Sunday, May 25, 2008

A Long Way Gone

A LONG WAY GONE: Memoirs of a Boy Soldier by Ishmael Beah

New York City, 1998

My high school friends have begun to suspect I haven’t told them the full story of my life.


“Why did you leave Sierra Leone?”

“Because there is a war.”

“Did you witness some of the fighting?”


“Everyone in the country did.”


“You mean you saw people running around with guns and shooting each other?”


“Yes, all the time.”

“Cool.”


I smile a little.


“You should tell us about it sometime.”


“Yes, sometime.”


In early 1993, when I was 12, I was separated from my family as the Sierra Leone civil war, which began two years earlier, came into my life. The rebel army, known as the Revolutionary United Front (R.U.F.), attacked my town in the southern part of the country. I ran away, along paths
and roads that were littered with dead bodies, some mutilated in ways so horrible that looking at them left a permanent scar on my memory. I ran for days, weeks and months, and I couldn’t believe that the simple and precious world I had known, where nights were celebrated with storytelling and dancing and mornings greeted with the singing of birds and cock crows, was now a place where only guns spoke and sometimes it seemed even the sun hesitated to shine. After I discovered that my parents and two brothers had been killed, I felt even more lost and worthless in a world that had become pregnant with fear and suspicion as neighbor turned against neighbor and child against parent. Surviving each passing minute was nothing short of a miracle. After almost a year of running, I, along with some friends I met along the way, arrived at an army base in the southeastern region. We thought we were now safe; little did we know what lay ahead.

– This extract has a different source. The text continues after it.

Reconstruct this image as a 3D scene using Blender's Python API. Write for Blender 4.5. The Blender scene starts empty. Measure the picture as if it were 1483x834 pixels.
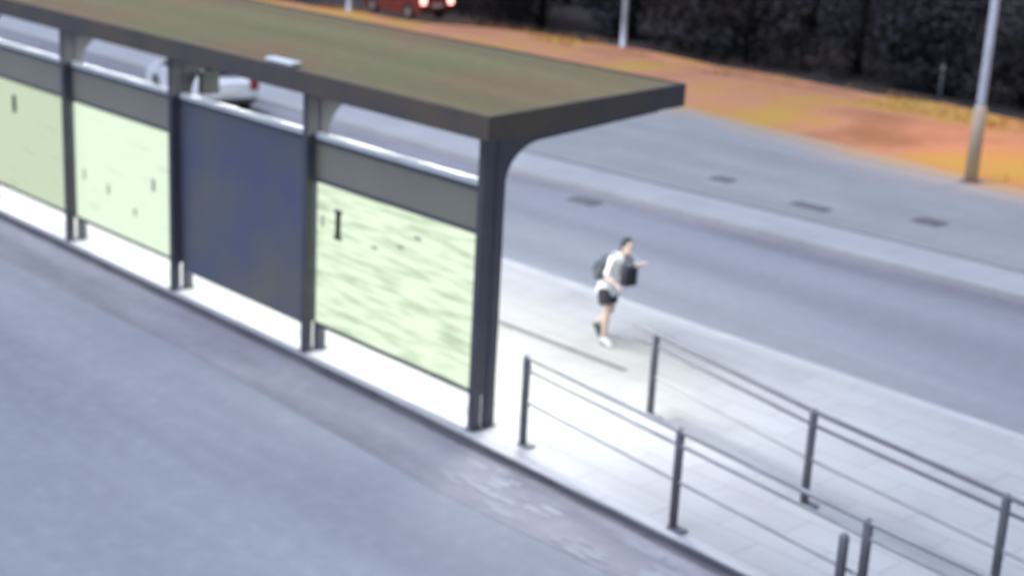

This is how wars are fought now: by children, traumatized, hopped-up on drugs and wielding AK-47s. Children have become the soldiers of choice. In the more than fifty conflicts going on worldwide, it is estimated that there are some 300,000 child soldiers. Ishmael Beah used to be one of them.

Beah, now twenty-six years old, tells a powerfully gripping story: At the age of twelve, he fled attacking rebels and wandered a land rendered unrecognizable by violence. By thirteen, he’d been picked up by the government army, and Beah, at heart a gentle boy, found that he was capable of truly terrible acts. At sixteen, he was removed from fighting by UNICEF, and through the help of the staff at his rehabilitation center, he learned how to forgive himself, to regain his humanity, and, finally, to heal.

1 comment:

Anonymous said...

The recent movie Blood Diamonds starring Leonardo Di Capriano demonstrates the agony of a father who has lost a child taken to be a soldier, and the difficult journey for that child back to being a human being who can feel once again.